#### SOURCE DATA

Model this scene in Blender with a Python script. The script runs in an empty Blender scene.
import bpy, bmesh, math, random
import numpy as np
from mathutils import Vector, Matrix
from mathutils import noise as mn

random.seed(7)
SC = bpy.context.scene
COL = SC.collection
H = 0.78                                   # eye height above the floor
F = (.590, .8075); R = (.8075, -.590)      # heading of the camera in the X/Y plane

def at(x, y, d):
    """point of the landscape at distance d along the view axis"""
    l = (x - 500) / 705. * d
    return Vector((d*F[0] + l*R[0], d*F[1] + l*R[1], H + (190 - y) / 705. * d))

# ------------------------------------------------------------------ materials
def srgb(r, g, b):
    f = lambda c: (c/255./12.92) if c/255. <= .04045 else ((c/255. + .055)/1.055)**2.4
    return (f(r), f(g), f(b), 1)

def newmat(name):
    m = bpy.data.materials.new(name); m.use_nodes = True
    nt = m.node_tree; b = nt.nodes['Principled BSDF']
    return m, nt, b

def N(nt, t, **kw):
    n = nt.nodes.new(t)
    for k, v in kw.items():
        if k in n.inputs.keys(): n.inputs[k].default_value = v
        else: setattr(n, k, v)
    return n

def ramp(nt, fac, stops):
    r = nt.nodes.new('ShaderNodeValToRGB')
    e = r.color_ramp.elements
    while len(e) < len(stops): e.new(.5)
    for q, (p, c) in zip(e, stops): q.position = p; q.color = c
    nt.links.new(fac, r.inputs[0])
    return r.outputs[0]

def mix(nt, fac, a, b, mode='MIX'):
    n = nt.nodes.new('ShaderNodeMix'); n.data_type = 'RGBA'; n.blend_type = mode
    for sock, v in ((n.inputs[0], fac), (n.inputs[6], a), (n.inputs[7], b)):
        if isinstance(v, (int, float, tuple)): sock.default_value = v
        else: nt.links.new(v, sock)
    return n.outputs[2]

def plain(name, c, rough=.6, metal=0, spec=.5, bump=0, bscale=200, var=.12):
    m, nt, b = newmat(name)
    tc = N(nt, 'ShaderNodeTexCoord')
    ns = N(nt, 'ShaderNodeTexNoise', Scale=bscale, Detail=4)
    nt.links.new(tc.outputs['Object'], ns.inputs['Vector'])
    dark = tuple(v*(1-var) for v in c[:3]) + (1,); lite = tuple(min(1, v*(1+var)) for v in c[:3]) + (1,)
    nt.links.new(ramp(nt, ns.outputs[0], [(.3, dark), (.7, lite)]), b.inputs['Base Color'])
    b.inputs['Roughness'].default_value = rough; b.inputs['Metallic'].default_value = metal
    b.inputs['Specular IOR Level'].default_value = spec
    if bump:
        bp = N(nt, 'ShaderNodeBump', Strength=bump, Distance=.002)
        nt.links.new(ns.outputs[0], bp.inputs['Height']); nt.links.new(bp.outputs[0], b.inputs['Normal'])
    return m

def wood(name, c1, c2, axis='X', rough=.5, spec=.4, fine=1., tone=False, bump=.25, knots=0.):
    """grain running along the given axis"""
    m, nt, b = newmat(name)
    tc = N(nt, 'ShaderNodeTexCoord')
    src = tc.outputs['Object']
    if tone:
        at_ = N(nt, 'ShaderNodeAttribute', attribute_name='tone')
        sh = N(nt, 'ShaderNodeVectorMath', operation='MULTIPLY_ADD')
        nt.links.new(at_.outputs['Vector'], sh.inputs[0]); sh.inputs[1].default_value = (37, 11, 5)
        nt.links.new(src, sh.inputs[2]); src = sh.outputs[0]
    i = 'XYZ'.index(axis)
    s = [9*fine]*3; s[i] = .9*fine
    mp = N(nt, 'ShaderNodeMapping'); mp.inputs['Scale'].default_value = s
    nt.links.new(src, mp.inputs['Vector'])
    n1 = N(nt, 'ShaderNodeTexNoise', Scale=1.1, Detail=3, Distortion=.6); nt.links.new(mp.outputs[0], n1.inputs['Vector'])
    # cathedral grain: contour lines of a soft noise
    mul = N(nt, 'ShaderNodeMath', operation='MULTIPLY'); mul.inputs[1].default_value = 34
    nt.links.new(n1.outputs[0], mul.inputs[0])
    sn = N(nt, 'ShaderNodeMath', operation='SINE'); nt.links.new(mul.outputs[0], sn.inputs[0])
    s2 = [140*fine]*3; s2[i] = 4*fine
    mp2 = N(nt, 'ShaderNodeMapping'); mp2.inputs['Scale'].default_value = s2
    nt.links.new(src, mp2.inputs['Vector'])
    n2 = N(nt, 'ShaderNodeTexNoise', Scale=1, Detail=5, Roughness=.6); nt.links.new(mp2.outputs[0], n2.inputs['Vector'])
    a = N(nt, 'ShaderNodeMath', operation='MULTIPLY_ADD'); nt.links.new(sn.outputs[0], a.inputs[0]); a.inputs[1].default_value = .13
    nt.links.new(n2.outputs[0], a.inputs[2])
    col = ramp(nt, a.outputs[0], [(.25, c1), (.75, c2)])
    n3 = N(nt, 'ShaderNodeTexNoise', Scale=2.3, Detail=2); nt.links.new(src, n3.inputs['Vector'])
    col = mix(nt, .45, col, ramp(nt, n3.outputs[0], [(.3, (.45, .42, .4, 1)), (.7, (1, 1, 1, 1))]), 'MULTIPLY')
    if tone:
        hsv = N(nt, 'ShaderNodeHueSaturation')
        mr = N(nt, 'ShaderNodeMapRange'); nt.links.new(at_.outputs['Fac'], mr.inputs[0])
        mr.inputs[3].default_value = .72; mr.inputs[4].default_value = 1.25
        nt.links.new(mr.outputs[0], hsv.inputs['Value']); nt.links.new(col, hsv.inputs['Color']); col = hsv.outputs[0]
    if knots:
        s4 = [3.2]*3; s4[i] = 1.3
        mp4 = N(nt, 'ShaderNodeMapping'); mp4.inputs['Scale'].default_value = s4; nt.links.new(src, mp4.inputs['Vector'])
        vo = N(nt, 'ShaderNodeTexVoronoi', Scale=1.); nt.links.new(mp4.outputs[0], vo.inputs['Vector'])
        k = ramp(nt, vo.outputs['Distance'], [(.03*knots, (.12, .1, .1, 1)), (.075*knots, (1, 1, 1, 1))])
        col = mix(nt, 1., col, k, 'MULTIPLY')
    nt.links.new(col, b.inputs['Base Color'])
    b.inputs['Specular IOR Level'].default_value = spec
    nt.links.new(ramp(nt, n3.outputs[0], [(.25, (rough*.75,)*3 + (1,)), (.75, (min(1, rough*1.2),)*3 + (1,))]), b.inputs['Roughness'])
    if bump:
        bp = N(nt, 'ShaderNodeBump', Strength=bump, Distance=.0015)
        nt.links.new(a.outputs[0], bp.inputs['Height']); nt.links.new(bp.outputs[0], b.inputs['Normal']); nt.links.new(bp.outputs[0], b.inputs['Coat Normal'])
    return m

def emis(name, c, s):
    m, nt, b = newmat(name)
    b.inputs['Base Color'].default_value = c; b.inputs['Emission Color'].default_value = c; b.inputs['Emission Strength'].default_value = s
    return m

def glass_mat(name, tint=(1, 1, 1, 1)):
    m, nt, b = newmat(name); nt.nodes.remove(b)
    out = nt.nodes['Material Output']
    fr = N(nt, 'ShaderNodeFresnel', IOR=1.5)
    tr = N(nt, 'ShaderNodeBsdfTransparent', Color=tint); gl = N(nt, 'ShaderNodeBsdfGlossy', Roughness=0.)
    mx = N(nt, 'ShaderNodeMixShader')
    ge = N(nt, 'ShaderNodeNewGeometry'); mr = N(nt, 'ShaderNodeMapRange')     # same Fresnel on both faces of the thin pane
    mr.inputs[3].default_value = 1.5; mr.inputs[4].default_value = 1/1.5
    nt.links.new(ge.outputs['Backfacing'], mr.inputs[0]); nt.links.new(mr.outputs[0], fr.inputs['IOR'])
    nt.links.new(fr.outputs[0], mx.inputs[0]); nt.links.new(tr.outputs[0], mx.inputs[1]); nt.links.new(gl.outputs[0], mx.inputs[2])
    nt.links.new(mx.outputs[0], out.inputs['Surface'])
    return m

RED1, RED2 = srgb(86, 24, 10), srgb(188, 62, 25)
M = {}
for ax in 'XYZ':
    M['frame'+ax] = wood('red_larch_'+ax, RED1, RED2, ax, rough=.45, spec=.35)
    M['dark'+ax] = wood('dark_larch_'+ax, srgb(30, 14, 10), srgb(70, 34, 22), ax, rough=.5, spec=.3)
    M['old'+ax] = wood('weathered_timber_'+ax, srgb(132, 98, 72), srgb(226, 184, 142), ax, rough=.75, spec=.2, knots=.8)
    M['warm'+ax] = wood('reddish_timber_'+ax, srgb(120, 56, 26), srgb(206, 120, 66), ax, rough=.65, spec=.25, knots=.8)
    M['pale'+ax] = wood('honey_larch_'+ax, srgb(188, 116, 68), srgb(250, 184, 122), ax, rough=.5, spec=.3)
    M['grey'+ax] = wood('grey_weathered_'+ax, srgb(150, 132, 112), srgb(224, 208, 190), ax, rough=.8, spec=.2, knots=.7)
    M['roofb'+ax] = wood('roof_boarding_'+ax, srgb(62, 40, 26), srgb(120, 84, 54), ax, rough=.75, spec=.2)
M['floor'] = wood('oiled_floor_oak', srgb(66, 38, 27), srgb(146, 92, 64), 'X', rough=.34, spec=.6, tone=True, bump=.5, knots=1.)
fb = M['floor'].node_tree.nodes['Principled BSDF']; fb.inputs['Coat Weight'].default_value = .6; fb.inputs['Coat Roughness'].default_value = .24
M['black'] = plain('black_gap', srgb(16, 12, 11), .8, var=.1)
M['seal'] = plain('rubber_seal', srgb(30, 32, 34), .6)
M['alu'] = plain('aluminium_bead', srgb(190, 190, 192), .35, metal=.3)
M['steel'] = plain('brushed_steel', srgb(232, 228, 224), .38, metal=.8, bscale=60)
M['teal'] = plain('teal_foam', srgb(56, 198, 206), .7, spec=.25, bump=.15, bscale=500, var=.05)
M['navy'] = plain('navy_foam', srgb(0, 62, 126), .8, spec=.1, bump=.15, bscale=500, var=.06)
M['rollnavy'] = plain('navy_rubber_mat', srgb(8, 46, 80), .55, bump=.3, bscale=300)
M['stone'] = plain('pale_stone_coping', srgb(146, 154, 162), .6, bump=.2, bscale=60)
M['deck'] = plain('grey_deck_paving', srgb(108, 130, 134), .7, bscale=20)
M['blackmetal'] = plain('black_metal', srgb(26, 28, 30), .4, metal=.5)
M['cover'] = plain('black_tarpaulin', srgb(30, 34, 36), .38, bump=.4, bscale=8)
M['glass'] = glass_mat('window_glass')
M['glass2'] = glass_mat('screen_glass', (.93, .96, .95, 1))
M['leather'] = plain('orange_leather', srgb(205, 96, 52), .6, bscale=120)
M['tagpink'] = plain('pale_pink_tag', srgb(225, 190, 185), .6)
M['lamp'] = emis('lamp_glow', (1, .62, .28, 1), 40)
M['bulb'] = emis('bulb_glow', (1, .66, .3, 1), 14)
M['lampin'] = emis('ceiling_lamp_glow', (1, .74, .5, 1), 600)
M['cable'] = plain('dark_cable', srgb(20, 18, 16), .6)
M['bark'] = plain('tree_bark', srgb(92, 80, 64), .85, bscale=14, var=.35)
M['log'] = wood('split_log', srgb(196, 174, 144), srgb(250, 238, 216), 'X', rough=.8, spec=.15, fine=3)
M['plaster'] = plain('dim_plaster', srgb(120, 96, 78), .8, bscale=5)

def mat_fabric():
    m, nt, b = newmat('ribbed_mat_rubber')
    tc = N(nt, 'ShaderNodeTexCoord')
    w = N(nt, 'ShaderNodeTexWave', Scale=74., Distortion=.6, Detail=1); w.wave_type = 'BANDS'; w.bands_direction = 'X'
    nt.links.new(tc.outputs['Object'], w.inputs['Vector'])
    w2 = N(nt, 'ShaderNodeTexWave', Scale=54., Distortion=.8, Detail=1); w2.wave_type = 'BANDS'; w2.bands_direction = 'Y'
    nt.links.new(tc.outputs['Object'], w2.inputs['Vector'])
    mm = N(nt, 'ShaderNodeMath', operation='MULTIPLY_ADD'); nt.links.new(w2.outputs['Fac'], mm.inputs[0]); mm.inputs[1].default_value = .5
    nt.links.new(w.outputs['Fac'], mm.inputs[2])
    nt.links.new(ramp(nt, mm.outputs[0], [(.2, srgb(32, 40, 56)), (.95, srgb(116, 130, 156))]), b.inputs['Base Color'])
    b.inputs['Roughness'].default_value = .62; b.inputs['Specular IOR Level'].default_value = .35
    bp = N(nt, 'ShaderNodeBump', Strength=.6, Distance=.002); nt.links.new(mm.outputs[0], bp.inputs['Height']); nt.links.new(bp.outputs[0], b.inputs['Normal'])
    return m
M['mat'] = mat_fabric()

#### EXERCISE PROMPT
Starting at the first line of the data above, please restate word for word every line up to and including the one that holds "F = (.590, .8075);", and add nothing else.

#### SOLUTION
Model this scene in Blender with a Python script. The script runs in an empty Blender scene.
import bpy, bmesh, math, random
import numpy as np
from mathutils import Vector, Matrix
from mathutils import noise as mn

random.seed(7)
SC = bpy.context.scene
COL = SC.collection
H = 0.78                                   # eye height above the floor
F = (.590, .8075); R = (.8075, -.590)      # heading of the camera in the X/Y plane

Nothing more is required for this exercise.